▶ **Given task**: Type out the material below exactly.

▶ **Data section**:
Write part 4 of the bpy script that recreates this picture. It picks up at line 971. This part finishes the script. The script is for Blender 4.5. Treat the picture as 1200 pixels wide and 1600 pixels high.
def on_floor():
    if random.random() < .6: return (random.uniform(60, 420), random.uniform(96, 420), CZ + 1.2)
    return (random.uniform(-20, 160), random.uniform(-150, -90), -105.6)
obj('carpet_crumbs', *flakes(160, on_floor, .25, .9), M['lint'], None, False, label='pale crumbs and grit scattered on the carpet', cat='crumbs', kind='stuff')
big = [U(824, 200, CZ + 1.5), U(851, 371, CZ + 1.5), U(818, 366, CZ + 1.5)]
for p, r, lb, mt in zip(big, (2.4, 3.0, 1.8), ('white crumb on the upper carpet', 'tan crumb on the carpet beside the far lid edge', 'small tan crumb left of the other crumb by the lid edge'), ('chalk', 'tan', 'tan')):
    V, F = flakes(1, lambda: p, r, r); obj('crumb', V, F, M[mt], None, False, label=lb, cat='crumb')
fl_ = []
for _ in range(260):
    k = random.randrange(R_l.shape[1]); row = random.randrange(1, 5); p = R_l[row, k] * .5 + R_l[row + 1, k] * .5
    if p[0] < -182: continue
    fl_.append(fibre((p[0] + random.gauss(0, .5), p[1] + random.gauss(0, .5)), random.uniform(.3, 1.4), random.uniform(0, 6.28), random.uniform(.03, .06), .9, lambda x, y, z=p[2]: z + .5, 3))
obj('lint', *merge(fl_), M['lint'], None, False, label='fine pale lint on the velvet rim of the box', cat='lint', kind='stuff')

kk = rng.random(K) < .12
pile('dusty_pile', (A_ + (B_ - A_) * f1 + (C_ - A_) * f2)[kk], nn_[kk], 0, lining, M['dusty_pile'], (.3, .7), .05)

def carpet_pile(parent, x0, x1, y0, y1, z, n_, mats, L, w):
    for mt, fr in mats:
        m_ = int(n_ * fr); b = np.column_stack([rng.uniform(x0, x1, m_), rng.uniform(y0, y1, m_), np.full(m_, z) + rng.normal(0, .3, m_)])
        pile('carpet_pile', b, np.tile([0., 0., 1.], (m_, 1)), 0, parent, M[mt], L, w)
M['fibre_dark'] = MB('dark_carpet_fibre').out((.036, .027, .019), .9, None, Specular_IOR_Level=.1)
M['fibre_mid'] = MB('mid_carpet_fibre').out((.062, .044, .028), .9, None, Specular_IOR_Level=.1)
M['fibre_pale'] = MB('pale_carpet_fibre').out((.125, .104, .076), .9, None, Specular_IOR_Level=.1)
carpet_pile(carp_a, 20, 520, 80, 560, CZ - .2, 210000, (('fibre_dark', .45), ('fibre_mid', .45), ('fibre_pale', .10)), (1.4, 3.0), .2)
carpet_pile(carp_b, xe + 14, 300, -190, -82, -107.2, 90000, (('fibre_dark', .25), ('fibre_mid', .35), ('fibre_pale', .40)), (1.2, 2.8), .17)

▶ **Result for this task**:
Write part 4 of the bpy script that recreates this picture. It picks up at line 971. This part finishes the script. The script is for Blender 4.5. Treat the picture as 1200 pixels wide and 1600 pixels high.
def on_floor():
    if random.random() < .6: return (random.uniform(60, 420), random.uniform(96, 420), CZ + 1.2)
    return (random.uniform(-20, 160), random.uniform(-150, -90), -105.6)
obj('carpet_crumbs', *flakes(160, on_floor, .25, .9), M['lint'], None, False, label='pale crumbs and grit scattered on the carpet', cat='crumbs', kind='stuff')
big = [U(824, 200, CZ + 1.5), U(851, 371, CZ + 1.5), U(818, 366, CZ + 1.5)]
for p, r, lb, mt in zip(big, (2.4, 3.0, 1.8), ('white crumb on the upper carpet', 'tan crumb on the carpet beside the far lid edge', 'small tan crumb left of the other crumb by the lid edge'), ('chalk', 'tan', 'tan')):
    V, F = flakes(1, lambda: p, r, r); obj('crumb', V, F, M[mt], None, False, label=lb, cat='crumb')
fl_ = []
for _ in range(260):
    k = random.randrange(R_l.shape[1]); row = random.randrange(1, 5); p = R_l[row, k] * .5 + R_l[row + 1, k] * .5
    if p[0] < -182: continue
    fl_.append(fibre((p[0] + random.gauss(0, .5), p[1] + random.gauss(0, .5)), random.uniform(.3, 1.4), random.uniform(0, 6.28), random.uniform(.03, .06), .9, lambda x, y, z=p[2]: z + .5, 3))
obj('lint', *merge(fl_), M['lint'], None, False, label='fine pale lint on the velvet rim of the box', cat='lint', kind='stuff')

kk = rng.random(K) < .12
pile('dusty_pile', (A_ + (B_ - A_) * f1 + (C_ - A_) * f2)[kk], nn_[kk], 0, lining, M['dusty_pile'], (.3, .7), .05)

def carpet_pile(parent, x0, x1, y0, y1, z, n_, mats, L, w):
    for mt, fr in mats:
        m_ = int(n_ * fr); b = np.column_stack([rng.uniform(x0, x1, m_), rng.uniform(y0, y1, m_), np.full(m_, z) + rng.normal(0, .3, m_)])
        pile('carpet_pile', b, np.tile([0., 0., 1.], (m_, 1)), 0, parent, M[mt], L, w)
M['fibre_dark'] = MB('dark_carpet_fibre').out((.036, .027, .019), .9, None, Specular_IOR_Level=.1)
M['fibre_mid'] = MB('mid_carpet_fibre').out((.062, .044, .028), .9, None, Specular_IOR_Level=.1)
M['fibre_pale'] = MB('pale_carpet_fibre').out((.125, .104, .076), .9, None, Specular_IOR_Level=.1)
carpet_pile(carp_a, 20, 520, 80, 560, CZ - .2, 210000, (('fibre_dark', .45), ('fibre_mid', .45), ('fibre_pale', .10)), (1.4, 3.0), .2)
carpet_pile(carp_b, xe + 14, 300, -190, -82, -107.2, 90000, (('fibre_dark', .25), ('fibre_mid', .35), ('fibre_pale', .40)), (1.2, 2.8), .17)